OT- Kinesis Photo Gear- opinions?
in Leica and Rangefinders
Posted
If it's a modular hip belt you like, I think Kinesis has no equal. I use mine to shoot
weddings with, and it was much better than a Domke F5-XB with extra pouches on it and
better than a Lowepro Orion-similar all-in-one waist belt. The Kinesis system also seems
better than the Lowepro modular system, with more options (really like the E530 and E330
for Leica gear) and a better attachment system (no velcro). The regular Kinesis belt (there's
3 types) isn't very bulky and is very comfortable on me.
One point about the Newswear and Domke belts...the key thing that the Kinesis system,
and to an extent the Lowepro modular system, has is the ability to take it off and not have
everything slide off to the floor. The Lowepro system uses a double velcro thing, and
Kinesis uses a bombproof metal attachment method. The pouches do not slide around.
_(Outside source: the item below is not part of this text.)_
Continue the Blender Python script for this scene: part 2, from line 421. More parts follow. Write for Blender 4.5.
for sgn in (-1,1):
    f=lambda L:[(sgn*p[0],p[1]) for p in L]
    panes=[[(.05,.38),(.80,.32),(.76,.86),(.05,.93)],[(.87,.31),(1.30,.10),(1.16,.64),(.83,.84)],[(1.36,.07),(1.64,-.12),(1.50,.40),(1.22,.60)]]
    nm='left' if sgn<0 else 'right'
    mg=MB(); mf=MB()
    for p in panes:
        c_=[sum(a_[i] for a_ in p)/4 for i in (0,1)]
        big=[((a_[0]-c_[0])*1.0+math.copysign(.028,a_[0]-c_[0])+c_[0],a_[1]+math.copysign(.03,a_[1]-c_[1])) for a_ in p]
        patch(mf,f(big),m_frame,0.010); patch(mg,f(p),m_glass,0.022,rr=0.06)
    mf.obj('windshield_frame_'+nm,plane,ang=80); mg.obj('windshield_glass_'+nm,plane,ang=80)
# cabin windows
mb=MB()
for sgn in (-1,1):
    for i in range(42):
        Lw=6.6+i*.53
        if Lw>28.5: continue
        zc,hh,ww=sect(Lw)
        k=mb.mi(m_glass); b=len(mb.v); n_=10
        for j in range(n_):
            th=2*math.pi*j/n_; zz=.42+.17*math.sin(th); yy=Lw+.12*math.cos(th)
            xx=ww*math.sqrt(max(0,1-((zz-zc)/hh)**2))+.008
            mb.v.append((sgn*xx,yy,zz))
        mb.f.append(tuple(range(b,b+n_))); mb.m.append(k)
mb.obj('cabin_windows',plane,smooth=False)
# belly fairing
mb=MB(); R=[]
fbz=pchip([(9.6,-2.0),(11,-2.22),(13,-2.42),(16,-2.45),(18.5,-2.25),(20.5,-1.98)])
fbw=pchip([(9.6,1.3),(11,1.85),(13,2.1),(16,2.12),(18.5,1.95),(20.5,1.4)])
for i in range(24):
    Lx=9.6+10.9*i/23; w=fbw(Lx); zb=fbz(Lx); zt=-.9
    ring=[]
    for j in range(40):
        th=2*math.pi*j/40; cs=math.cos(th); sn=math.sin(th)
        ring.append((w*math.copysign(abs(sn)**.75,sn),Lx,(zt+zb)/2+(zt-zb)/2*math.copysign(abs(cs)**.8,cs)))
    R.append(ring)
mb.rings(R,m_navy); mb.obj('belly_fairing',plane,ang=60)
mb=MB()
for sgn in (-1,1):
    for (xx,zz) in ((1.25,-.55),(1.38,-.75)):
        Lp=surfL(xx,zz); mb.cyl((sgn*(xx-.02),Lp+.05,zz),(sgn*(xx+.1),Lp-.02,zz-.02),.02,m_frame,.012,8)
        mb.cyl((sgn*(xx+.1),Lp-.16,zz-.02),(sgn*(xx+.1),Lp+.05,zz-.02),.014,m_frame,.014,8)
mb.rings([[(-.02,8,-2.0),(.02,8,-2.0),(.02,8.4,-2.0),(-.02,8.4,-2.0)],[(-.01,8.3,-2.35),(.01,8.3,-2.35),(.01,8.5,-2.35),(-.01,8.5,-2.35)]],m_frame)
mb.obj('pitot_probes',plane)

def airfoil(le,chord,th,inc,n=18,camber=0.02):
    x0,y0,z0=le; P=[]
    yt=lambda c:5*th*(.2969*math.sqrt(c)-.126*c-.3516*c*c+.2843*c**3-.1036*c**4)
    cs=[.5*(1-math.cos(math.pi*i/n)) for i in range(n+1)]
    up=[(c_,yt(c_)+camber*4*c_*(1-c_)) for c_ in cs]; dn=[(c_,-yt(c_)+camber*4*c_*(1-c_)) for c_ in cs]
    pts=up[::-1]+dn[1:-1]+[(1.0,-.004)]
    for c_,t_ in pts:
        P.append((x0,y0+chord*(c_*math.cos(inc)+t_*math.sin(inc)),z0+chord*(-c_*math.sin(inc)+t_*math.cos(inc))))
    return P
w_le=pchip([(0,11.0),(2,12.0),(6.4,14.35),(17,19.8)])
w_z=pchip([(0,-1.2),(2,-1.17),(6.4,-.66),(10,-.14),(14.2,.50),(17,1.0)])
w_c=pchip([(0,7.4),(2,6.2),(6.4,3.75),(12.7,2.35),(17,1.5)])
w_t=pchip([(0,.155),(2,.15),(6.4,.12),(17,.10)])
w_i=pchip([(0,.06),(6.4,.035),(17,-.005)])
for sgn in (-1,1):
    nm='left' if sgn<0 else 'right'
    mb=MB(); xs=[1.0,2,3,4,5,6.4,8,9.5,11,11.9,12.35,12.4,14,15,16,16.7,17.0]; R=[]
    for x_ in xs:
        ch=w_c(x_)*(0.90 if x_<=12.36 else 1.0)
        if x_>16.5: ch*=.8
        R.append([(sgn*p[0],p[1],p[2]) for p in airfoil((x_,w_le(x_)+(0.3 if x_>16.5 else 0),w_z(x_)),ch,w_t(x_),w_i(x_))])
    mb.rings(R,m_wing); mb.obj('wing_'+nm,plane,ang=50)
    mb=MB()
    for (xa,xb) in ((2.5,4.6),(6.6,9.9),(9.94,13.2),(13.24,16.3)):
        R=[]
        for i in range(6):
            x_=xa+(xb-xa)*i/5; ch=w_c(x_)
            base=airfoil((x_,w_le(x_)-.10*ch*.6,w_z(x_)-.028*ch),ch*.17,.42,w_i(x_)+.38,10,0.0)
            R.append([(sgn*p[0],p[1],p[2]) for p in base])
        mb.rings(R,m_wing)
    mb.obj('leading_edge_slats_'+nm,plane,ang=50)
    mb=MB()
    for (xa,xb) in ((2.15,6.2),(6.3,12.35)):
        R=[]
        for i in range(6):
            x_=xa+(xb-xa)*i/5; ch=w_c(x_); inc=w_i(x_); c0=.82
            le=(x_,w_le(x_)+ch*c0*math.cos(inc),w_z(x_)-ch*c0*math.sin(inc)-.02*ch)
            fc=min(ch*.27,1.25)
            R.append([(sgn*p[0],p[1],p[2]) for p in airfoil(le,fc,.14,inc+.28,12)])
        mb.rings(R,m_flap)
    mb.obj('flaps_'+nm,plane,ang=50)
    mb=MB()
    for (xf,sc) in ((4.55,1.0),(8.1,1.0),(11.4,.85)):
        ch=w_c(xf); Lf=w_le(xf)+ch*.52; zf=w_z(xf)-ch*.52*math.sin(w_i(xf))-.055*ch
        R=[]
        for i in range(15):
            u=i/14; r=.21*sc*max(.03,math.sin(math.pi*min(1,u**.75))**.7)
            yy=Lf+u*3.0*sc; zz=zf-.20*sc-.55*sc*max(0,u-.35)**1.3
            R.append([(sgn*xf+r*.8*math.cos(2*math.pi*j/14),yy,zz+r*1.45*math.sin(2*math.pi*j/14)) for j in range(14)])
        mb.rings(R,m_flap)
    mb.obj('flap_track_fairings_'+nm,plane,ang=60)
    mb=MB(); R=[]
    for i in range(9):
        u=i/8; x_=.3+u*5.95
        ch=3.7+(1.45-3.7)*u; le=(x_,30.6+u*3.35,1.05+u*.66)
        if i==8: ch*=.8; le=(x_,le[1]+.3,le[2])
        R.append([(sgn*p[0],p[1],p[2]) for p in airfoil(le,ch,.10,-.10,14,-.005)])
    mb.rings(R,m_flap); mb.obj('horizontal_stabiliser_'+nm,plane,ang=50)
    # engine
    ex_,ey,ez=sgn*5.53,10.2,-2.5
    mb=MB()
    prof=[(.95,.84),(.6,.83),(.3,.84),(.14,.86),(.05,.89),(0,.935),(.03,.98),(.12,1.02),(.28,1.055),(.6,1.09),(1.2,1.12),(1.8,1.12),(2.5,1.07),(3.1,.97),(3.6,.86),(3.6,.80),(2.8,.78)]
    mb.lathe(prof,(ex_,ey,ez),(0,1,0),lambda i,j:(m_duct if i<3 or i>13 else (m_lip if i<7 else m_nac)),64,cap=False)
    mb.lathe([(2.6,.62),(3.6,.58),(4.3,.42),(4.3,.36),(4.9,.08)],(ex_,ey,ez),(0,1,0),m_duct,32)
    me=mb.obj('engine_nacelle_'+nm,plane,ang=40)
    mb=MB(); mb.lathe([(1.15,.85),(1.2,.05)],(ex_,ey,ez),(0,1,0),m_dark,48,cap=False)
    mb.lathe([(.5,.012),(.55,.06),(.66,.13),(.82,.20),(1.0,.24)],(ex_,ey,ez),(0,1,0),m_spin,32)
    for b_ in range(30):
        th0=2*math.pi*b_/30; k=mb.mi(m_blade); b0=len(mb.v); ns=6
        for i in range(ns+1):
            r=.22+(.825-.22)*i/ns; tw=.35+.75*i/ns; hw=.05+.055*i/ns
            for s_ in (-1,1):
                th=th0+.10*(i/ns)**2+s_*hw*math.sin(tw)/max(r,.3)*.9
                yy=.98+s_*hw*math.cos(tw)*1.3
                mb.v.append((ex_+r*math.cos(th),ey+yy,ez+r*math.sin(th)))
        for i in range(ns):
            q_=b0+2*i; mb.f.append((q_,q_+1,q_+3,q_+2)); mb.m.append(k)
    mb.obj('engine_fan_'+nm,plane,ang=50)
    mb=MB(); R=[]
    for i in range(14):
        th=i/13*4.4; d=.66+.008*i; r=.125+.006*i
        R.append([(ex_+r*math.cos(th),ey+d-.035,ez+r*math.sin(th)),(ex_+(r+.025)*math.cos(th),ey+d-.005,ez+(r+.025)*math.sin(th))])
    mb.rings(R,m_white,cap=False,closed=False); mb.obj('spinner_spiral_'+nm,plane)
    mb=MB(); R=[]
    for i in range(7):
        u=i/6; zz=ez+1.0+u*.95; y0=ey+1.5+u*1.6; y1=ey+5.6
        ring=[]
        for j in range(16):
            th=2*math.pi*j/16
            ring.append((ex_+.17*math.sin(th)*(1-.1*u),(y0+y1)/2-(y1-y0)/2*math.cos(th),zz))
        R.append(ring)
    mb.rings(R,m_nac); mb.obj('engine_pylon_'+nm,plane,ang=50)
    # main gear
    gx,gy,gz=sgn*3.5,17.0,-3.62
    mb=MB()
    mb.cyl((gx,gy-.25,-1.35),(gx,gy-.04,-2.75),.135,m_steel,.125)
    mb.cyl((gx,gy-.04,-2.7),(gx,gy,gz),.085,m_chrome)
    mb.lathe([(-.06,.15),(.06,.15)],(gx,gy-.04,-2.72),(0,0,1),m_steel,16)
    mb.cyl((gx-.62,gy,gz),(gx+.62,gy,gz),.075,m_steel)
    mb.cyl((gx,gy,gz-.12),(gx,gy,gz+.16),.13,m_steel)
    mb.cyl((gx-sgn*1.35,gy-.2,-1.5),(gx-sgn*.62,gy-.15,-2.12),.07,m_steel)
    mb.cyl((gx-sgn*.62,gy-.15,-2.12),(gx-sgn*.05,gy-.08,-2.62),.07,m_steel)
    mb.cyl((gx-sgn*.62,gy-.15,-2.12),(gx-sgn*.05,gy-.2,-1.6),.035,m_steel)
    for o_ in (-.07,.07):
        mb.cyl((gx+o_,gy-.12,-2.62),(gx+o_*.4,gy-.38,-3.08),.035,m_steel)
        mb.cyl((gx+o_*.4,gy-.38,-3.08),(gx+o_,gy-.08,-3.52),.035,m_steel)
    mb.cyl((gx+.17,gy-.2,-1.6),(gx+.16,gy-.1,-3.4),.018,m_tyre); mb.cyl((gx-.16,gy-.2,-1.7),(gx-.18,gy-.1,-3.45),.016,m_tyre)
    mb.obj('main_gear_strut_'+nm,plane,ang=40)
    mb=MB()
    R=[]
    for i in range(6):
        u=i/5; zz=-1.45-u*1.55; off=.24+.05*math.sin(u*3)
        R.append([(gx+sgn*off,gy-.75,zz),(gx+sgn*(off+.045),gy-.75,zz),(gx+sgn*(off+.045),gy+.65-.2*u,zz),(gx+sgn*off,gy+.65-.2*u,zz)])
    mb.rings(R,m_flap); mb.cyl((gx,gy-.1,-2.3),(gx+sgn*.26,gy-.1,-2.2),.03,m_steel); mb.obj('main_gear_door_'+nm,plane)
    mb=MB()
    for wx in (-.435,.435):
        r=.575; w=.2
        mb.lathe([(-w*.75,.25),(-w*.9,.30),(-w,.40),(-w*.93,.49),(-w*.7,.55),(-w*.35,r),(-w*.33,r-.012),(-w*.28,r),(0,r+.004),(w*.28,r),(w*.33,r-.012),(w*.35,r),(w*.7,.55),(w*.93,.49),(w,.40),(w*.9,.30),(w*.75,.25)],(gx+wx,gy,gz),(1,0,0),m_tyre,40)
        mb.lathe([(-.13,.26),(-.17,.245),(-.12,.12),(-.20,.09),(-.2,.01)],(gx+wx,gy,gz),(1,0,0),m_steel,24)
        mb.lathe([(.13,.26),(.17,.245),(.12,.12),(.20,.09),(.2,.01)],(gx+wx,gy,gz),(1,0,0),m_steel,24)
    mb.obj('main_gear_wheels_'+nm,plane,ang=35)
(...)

However, if all your gear would fit in a Domke F5-XB, then I'd buy that and a Domke belt,
as it's not 'military' looking, the canvas gets nice and broken in, and it's easy to slide to
your small of your back for walking and then around front for shooting. That's what I use
mine for. If you need lots of
pouches, buy Kinesis. Going to carry your SLR system sometimes? Kinesis. Have bigger SLR
lenses? Kinesis. If you're going hiking, Lowepro all-in-one beltpack are nice, but the
Kinesis
stuff would work there too.
Just for the gear you mentioned (assuming you are taking 1-2 lenses), they would fit in a
E330 fine...if the mounted lens is no bigger than a 50 'lux.
The owner is very nice too. He emailed me his recommendations for my gear.